## Start Source material
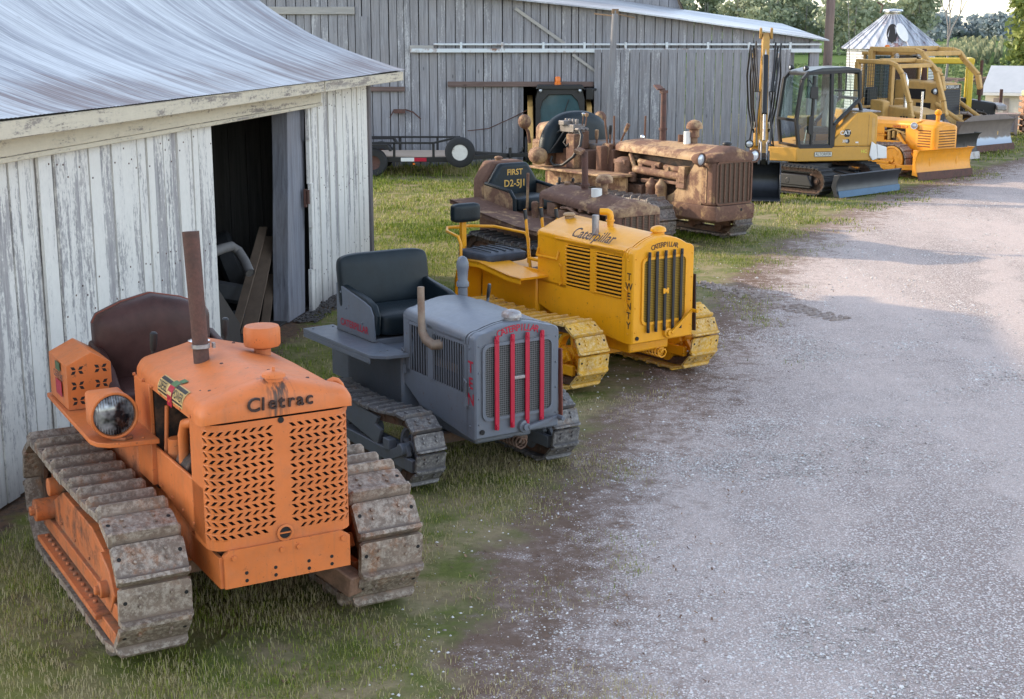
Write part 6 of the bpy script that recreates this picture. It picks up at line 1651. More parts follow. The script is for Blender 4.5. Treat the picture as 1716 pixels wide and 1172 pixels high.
def build_ground():
    xs = np.unique(np.concatenate([np.linspace(-900, -40, 30), np.linspace(-40, -6, 60), np.linspace(-6, 22, 180), np.linspace(22, 80, 60), np.linspace(80, 900, 30)]))
    ys = np.unique(np.concatenate([np.linspace(-60, 4, 20), np.linspace(4, 40, 200), np.linspace(40, 130, 120), np.linspace(130, 1800, 40)]))
    x, y, F = grid(xs, ys)
    d = road_d(x, y); n = fbm(x, y, .8, 3)
    z = (fbm(x, y, 1.1, 9)-.5)*.05*np.clip((40-y)/40, 0, 1)-.012
    inside = None
    z = np.where(d > -1.9, -.045, z)
    edge = np.clip(.40+d*.35+(n-.5)*.9, 0, 1)*(d > -3)
    shed_line = (x+3.82)-(y-10.01)*.1634
    edge = np.maximum(edge, np.clip(.75-np.abs(shed_line)*.9, 0, 1)*(y < 21.5)*(y > -1))
    field = np.clip((y-57)/5, 0, 1)
    o = raw_mesh('ground', np.stack([x, y, z], 1), F, ground_mat(), attrs={'edge': edge, 'field': field}, smooth=True)
    tag(o, 'grassy yard and fields running to the horizon', kind='structure')
    # gravel drive with an irregular border, a few millimetres proud
    xs = np.concatenate([np.linspace(0, 1, 2)]); rows = []
    yv = np.concatenate([np.linspace(-12, 3, 40), np.linspace(3, 46, 520)])
    T = np.concatenate([np.linspace(-1.5, 1.2, 22), np.linspace(1.4, 12, 60), np.linspace(13, 60, 24)])
    ex = np.interp(yv, _e_y, _e_x)+(fbm(yv*1.0, yv*0+3, 1.2, 5)-.5)*.9
    X = ex[:, None]+T[None, :]*np.ones_like(ex)[:, None]; Y = np.repeat(yv[:, None], len(T), 1)
    Yc = np.minimum(Y, 43.6+1.2*(fbm(X.ravel(), X.ravel()*0, .5, 4).reshape(X.shape)-.5))
    Z = .004+(fbm(X.ravel(), Y.ravel(), .9, 12).reshape(X.shape)-.5)*.035*np.clip(T/1.5, 0, 1)[None, :]-.010*np.clip(-T/1.0, 0, 1)[None, :]+.008*(fbm(X.ravel(), Y.ravel(), 5, 13).reshape(X.shape)-.5)
    n_, m_ = X.shape; i = np.arange(n_*m_).reshape(n_, m_)
    F = np.stack([i[:-1, :-1], i[:-1, 1:], i[1:, 1:], i[1:, :-1]], -1).reshape(-1, 4)
    edge = np.clip(.95-road_d(X.ravel(), Yc.ravel())*.50, 0, 1)
    o = raw_mesh('gravel_road', np.stack([X.ravel(), Yc.ravel(), Z.ravel()], 1), F, gravel_mat(), attrs={'edge': edge, 'lat': np.repeat(T[None, :], n_, 0).ravel()*.999, 'turf': np.clip(.55-road_d(X.ravel(), Yc.ravel())*.75, 0, 1)}, smooth=True)
    tag(o, 'pale limestone gravel drive beside the row of tractors', kind='structure')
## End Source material
* _Goal_
Copy out the listing exactly as it stands, but not the pictures.

* _The completed task_
Write part 6 of the bpy script that recreates this picture. It picks up at line 1651. More parts follow. The script is for Blender 4.5. Treat the picture as 1716 pixels wide and 1172 pixels high.
def build_ground():
    xs = np.unique(np.concatenate([np.linspace(-900, -40, 30), np.linspace(-40, -6, 60), np.linspace(-6, 22, 180), np.linspace(22, 80, 60), np.linspace(80, 900, 30)]))
    ys = np.unique(np.concatenate([np.linspace(-60, 4, 20), np.linspace(4, 40, 200), np.linspace(40, 130, 120), np.linspace(130, 1800, 40)]))
    x, y, F = grid(xs, ys)
    d = road_d(x, y); n = fbm(x, y, .8, 3)
    z = (fbm(x, y, 1.1, 9)-.5)*.05*np.clip((40-y)/40, 0, 1)-.012
    inside = None
    z = np.where(d > -1.9, -.045, z)
    edge = np.clip(.40+d*.35+(n-.5)*.9, 0, 1)*(d > -3)
    shed_line = (x+3.82)-(y-10.01)*.1634
    edge = np.maximum(edge, np.clip(.75-np.abs(shed_line)*.9, 0, 1)*(y < 21.5)*(y > -1))
    field = np.clip((y-57)/5, 0, 1)
    o = raw_mesh('ground', np.stack([x, y, z], 1), F, ground_mat(), attrs={'edge': edge, 'field': field}, smooth=True)
    tag(o, 'grassy yard and fields running to the horizon', kind='structure')
    # gravel drive with an irregular border, a few millimetres proud
    xs = np.concatenate([np.linspace(0, 1, 2)]); rows = []
    yv = np.concatenate([np.linspace(-12, 3, 40), np.linspace(3, 46, 520)])
    T = np.concatenate([np.linspace(-1.5, 1.2, 22), np.linspace(1.4, 12, 60), np.linspace(13, 60, 24)])
    ex = np.interp(yv, _e_y, _e_x)+(fbm(yv*1.0, yv*0+3, 1.2, 5)-.5)*.9
    X = ex[:, None]+T[None, :]*np.ones_like(ex)[:, None]; Y = np.repeat(yv[:, None], len(T), 1)
    Yc = np.minimum(Y, 43.6+1.2*(fbm(X.ravel(), X.ravel()*0, .5, 4).reshape(X.shape)-.5))
    Z = .004+(fbm(X.ravel(), Y.ravel(), .9, 12).reshape(X.shape)-.5)*.035*np.clip(T/1.5, 0, 1)[None, :]-.010*np.clip(-T/1.0, 0, 1)[None, :]+.008*(fbm(X.ravel(), Y.ravel(), 5, 13).reshape(X.shape)-.5)
    n_, m_ = X.shape; i = np.arange(n_*m_).reshape(n_, m_)
    F = np.stack([i[:-1, :-1], i[:-1, 1:], i[1:, 1:], i[1:, :-1]], -1).reshape(-1, 4)
    edge = np.clip(.95-road_d(X.ravel(), Yc.ravel())*.50, 0, 1)
    o = raw_mesh('gravel_road', np.stack([X.ravel(), Yc.ravel(), Z.ravel()], 1), F, gravel_mat(), attrs={'edge': edge, 'lat': np.repeat(T[None, :], n_, 0).ravel()*.999, 'turf': np.clip(.55-road_d(X.ravel(), Yc.ravel())*.75, 0, 1)}, smooth=True)
    tag(o, 'pale limestone gravel drive beside the row of tractors', kind='structure')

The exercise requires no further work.